The Convener stated that 94% of services were graded good or higher for Quality of Care and Support. Over 67% of staff is qualified for their posts and 171 staff gained qualifications in 2009. Some of those services were finalists for the Scottish Care Awards, and the Adams House was a finalist in the Great British Care Home Awards. Finally, the Bronze Award was given to the Oasis centre in Garelochhead. Clearly, these services are of the highest quality and are a good example of good practice.

The Convener then presented the reorganisation plans for the council, due to the general financial conditions of the Church of Scotland. He ended his report by stating that the council faced a time of challenge but this time also presented a real opportunity to continue the church’s witness through the provision of social care services throughout Scotland.

Tuesday, 25 May 2010

Safeguarding Committee

The report was delivered by the Vice-Convener Ranald Mair started his presentation by reminding the General Assembly of the road travelled by this committee since 1997 when it was decided that every parish church should be a safe environment for all, children, vulnerable, adults and the elderly. Since then the Safeguarding Committee has travelled a long road. Currently there are 18000 volunteer safeguarding coordinators and 65 trainers across Scotland. Courses in safeguarding are also regularly offered to raise awareness of the importance of safeguarding issues. Mr Mair described changes to the current procedures for providing discloser for people who through the nature of their work or volunteering activities are in constant contact with either children or vulnerable adults. There changes will move towards the establishment of a “disclosure passport” instead of the current system of multiple disclosure procedures. These changes, he said are in alignment with current governmental practices.
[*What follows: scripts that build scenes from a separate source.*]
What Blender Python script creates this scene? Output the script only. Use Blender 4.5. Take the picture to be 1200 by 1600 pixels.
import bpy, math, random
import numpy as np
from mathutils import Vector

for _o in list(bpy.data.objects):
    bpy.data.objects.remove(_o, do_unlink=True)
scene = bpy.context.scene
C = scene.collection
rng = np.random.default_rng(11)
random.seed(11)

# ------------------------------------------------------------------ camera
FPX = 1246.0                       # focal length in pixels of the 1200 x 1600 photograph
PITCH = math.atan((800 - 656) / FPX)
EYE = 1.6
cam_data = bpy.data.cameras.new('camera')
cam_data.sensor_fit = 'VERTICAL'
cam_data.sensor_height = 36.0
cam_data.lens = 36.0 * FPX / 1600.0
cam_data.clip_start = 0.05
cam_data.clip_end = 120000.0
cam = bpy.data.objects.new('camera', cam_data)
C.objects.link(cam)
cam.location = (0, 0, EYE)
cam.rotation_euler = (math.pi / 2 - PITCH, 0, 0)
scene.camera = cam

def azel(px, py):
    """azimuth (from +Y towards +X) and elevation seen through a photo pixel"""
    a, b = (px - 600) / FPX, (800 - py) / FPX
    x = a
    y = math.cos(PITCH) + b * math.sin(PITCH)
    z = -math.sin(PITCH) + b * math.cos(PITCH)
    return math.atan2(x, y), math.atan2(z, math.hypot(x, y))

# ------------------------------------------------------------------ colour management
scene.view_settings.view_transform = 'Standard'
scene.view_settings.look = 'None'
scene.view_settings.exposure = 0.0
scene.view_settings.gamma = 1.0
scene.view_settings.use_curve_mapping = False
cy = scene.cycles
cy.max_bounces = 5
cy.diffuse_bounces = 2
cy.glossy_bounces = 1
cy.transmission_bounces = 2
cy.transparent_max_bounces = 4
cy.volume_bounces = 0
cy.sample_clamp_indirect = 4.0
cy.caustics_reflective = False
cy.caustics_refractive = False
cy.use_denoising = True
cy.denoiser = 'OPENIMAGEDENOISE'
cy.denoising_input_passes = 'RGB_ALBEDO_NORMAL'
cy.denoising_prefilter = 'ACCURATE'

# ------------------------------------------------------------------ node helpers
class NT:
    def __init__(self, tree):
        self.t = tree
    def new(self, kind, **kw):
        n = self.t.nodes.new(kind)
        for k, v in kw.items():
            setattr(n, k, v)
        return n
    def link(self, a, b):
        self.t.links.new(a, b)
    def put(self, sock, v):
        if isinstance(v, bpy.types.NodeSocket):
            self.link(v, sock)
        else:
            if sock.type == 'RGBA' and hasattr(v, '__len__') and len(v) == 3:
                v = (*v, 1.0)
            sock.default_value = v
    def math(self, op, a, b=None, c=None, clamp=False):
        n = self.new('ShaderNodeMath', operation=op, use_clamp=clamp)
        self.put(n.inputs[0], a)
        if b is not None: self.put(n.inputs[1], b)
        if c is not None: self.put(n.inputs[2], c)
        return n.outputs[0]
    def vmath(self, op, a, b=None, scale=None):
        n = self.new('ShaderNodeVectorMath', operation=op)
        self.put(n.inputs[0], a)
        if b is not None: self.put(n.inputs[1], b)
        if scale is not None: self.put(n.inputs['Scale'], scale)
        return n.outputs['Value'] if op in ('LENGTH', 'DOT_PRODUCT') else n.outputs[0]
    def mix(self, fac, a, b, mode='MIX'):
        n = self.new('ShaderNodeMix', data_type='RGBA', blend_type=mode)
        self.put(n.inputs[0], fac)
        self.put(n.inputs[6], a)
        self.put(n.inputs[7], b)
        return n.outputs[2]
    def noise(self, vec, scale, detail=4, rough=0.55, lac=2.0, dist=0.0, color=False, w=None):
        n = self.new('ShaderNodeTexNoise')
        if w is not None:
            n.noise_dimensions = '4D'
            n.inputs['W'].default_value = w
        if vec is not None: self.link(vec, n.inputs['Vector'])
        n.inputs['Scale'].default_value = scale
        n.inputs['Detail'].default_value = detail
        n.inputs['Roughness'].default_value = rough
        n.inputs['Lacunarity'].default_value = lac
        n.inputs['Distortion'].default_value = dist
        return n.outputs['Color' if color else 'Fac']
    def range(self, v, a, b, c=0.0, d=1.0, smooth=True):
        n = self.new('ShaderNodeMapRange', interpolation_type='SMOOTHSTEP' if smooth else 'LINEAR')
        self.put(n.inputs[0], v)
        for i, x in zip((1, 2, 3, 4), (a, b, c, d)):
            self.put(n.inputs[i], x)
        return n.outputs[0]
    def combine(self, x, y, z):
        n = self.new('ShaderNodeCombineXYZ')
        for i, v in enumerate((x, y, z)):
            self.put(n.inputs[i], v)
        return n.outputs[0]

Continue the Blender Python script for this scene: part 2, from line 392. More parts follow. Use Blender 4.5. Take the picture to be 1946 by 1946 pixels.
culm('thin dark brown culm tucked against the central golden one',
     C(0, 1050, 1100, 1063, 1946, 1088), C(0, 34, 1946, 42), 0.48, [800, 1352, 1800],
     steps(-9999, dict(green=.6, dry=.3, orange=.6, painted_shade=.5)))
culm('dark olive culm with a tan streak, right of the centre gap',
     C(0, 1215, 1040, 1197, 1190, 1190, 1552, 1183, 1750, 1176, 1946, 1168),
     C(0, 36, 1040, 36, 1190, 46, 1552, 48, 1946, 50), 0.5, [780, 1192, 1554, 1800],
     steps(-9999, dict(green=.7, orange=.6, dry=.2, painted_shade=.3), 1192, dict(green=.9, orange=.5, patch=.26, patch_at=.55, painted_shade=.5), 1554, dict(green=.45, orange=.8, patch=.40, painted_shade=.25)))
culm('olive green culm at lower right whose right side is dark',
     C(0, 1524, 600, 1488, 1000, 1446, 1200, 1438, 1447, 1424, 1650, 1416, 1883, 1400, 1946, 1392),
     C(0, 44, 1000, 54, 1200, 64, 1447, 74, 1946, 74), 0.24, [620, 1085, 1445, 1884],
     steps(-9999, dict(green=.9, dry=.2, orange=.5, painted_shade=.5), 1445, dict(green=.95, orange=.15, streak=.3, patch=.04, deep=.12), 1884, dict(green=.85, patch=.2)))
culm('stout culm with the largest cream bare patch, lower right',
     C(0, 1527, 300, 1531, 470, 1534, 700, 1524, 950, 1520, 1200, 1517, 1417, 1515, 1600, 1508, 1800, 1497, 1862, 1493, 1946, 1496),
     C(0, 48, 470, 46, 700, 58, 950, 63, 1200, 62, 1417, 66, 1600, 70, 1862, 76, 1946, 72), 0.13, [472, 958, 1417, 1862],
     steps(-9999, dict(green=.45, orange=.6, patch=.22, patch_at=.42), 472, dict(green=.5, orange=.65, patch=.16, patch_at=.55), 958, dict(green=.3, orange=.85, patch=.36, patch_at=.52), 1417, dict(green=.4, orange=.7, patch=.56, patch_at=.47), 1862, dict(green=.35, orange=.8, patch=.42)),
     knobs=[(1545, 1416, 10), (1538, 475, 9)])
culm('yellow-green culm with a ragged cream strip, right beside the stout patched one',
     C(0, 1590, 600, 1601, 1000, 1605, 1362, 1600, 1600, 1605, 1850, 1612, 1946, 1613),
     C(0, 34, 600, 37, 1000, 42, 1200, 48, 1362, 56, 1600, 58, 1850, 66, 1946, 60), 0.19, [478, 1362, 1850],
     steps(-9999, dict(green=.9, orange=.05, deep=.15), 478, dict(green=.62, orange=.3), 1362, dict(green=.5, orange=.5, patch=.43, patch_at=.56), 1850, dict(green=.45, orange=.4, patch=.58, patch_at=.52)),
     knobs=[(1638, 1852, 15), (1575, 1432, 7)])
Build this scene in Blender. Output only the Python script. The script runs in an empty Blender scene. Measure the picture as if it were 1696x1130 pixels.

Mr Mair then presented an update of the implementation of the report Forgiveness and Proportionality. This report seeks the safe inclusion of sex offenders who have paid their debts to society into the church. The vice-convener spoke with passion of the advantages of safe inclusion and of the need to inform parish churches of the way to proceed with inclusion in a safe and sensitive manner. The report addresses the theological and practical issues of forgiveness and proportionality for sex offenders wishing to worship in Church of Scotland congregations. The report offers the theological inspiration for practical advice on the duty of accepting sex offenders who seek to worship while at the same time recognises the importance of affording protection to children and adults at risk. This report will undoubtedly inform the policy and practice of the church in relation to the inclusion of sex offenders in congregations. Through the work involved in the preparation of the report, and the work of the safeguarding office and its Disclosure procedures, The Church of Scotland is seen as an integral part of public protection in Scotland” concluded Mr. Mair.

The discussions centred on the need to develop a disclosure passport vs. current practices of multiple disclosures. It was evident throughout the discussion, the extreme care that the church of Scotland places on creating a safe environment for all who visit church buildings.